Every Which Way But Loose, 3/10
This is a Clint Eastwood alleged comedy from 1978. Eastwood plays Philo, a tough guy trucker with a pet orangutan who ends up falling for a one-night stand and chases her around California. That's about the gist of the plot, because there's barely one, let alone a story. It feels like a movie made by someone who's read books about how to make films, but never actually watched one. It's full of half-baked ideas, awkward attempts at comedy, haphazard editing and a borderline nonexistent structure. This is about as "and then" as you can get. Most of the scenes could be rearrangaed in any order, and they happen mostly in isolation regardless of one another. There's zero flow or pacing, the film just awkwardly stumbles from scene to scene in an attempt to have some kind of point or throughline, but never gets even close.

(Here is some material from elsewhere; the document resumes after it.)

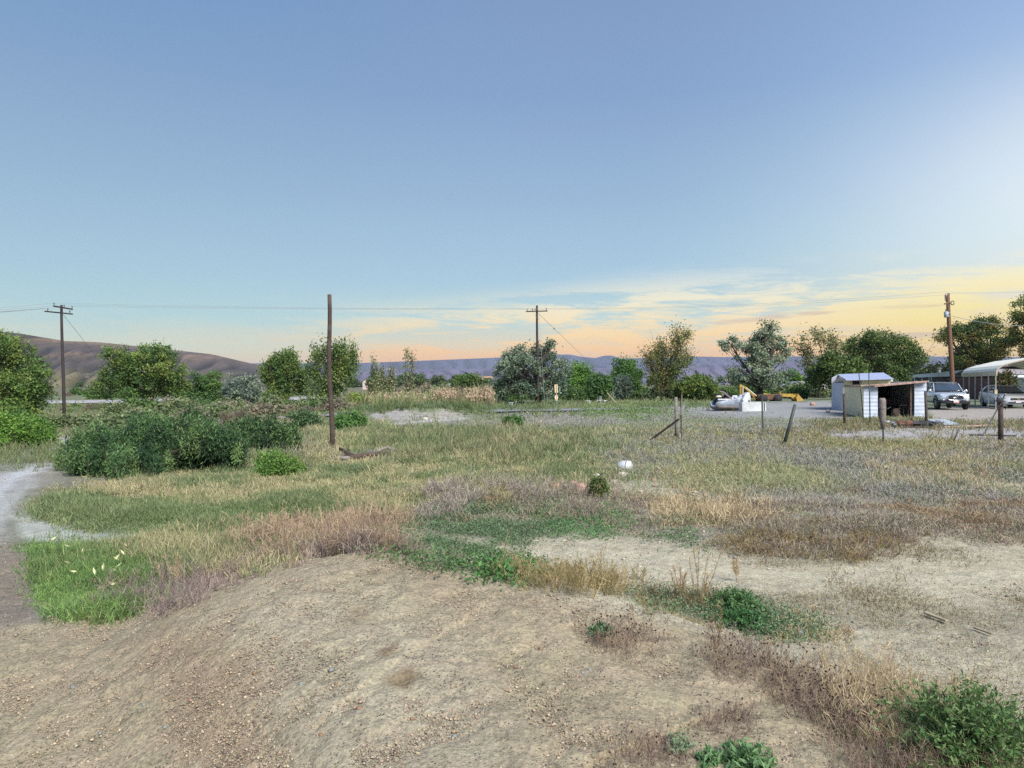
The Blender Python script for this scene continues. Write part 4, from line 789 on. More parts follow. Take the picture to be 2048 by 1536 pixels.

It's an incredibly jumbled and confused experience. It's supposed to be a comedy, but most of the time I was laughing at it instead of with it. There are so many scenes where I went "I guess that could be a joke" and just scratched my head. I refuse to believe that sensibilities have changed so much in ~50 years that this movie is just completely inaccessible to modern audiences. Eastwood's character is a perfect encapsulation of this movie's confusion: he's presented as this tough but sensitive man's man who drives a truck, woos women effortlessly and beats up other tough guys in bareknuckle fist fights on the regular. But he's also broke and lives with his mom and brother. If the movie committed fully to either one, or did some subversive bit about this supposed macho alpha man being in actuality a total loser it could work, but it seemingly tries to do both, and fails completely. It's so meatheaded and dumb in its apparent worldview that I was thinking it might be some kind of satire, because some scenes legit felt like McBain bits from The Simpsons.
The result of this confusion and lack of momentum is that the movie's really boring to watch. I was kind of laughing at it for the first half, and in the second I couldn't wait it to be over. I guess there's some novelty to seeing grotty, everyday 70s California and the movie having an actual orangutan as a character, but boy fucking howdy those factors do not make this even remotely worth it.